TASK -> Extract, unchanged, each line of the listing below from its first line through the line that contains "from mathutils import Vector, Matrix", inclusive, and nothing else.

--- PROVIDED MATERIAL ---

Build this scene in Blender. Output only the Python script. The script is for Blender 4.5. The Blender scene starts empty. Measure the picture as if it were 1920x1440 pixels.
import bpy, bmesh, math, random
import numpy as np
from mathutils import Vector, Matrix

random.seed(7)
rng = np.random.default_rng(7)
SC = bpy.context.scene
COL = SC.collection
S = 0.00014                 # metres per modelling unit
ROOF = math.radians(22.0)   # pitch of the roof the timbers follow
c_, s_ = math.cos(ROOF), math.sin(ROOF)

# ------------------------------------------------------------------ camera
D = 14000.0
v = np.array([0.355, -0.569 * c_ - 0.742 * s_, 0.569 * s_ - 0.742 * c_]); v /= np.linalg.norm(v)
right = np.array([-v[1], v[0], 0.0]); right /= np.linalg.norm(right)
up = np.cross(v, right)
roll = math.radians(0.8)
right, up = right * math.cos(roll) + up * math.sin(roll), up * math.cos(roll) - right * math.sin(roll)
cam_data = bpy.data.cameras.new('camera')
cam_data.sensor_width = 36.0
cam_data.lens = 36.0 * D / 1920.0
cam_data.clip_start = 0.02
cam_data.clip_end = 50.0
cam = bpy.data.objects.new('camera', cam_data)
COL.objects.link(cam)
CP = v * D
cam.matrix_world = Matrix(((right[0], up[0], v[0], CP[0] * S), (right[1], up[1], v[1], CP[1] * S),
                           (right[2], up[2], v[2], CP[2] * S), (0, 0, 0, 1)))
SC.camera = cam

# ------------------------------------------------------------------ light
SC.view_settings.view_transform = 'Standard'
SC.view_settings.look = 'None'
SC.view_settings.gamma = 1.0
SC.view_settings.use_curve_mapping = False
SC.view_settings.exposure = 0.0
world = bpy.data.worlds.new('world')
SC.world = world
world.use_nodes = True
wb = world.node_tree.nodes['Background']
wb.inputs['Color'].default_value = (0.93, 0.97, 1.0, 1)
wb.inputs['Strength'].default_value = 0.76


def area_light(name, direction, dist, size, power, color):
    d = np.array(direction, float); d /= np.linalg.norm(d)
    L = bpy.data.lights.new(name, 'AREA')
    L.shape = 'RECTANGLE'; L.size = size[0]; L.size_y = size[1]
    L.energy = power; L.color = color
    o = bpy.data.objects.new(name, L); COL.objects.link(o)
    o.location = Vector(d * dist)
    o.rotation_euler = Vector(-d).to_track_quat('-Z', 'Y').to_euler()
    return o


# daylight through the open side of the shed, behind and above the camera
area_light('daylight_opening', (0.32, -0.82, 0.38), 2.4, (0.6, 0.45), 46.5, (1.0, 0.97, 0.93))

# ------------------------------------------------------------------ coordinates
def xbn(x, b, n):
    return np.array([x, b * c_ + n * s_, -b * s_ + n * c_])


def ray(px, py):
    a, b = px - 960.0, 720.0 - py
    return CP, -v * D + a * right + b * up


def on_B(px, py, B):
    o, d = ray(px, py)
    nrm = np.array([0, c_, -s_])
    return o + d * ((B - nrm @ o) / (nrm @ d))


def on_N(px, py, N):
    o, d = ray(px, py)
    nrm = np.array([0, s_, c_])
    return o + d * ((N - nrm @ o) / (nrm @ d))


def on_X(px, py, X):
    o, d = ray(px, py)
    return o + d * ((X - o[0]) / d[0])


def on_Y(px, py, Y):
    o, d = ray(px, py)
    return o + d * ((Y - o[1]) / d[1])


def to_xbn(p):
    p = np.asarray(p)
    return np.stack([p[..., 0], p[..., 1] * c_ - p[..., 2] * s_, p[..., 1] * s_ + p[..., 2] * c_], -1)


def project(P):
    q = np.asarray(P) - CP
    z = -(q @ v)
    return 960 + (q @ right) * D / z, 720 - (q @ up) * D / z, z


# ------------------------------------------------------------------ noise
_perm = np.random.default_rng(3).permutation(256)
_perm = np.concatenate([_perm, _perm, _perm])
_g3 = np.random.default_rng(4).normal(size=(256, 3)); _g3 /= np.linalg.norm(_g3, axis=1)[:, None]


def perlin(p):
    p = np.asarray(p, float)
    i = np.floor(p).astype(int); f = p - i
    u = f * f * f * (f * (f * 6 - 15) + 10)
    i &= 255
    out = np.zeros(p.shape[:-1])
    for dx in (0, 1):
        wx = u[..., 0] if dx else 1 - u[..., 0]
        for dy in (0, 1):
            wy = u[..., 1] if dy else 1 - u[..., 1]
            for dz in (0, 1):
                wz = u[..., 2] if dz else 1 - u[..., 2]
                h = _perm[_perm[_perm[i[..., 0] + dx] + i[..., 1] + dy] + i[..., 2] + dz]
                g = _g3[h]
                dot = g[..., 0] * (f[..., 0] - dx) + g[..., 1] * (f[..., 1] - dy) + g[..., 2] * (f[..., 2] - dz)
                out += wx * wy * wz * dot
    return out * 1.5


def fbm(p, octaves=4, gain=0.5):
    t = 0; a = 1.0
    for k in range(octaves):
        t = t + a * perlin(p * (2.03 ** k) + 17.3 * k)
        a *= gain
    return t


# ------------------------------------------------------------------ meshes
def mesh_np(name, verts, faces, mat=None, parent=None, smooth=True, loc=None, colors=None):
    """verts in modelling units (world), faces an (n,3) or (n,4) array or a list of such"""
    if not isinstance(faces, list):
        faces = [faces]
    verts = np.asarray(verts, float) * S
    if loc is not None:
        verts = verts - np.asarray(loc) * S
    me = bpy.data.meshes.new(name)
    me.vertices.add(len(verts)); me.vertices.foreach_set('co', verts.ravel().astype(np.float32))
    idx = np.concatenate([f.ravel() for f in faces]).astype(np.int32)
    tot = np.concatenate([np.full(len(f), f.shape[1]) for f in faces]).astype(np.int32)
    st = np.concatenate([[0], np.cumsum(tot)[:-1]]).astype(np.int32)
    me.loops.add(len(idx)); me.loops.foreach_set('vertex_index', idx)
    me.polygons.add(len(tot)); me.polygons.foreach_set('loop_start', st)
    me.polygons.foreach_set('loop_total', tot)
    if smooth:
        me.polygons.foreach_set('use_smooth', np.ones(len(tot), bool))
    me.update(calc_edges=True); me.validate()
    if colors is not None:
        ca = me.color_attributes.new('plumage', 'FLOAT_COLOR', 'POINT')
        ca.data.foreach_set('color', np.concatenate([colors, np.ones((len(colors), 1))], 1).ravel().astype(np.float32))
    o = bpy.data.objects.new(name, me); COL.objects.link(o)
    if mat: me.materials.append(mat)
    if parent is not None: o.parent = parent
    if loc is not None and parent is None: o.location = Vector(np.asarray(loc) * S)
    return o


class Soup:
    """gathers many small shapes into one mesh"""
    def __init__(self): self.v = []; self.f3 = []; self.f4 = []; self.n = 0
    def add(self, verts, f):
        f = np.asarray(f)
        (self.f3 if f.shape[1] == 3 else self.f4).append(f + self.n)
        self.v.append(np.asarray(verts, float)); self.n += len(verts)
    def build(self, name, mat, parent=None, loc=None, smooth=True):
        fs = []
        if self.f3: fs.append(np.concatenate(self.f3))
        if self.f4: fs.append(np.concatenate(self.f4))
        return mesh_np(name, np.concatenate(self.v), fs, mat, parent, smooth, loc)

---

CORRECT ANSWER ->
Build this scene in Blender. Output only the Python script. The script is for Blender 4.5. The Blender scene starts empty. Measure the picture as if it were 1920x1440 pixels.
import bpy, bmesh, math, random
import numpy as np
from mathutils import Vector, Matrix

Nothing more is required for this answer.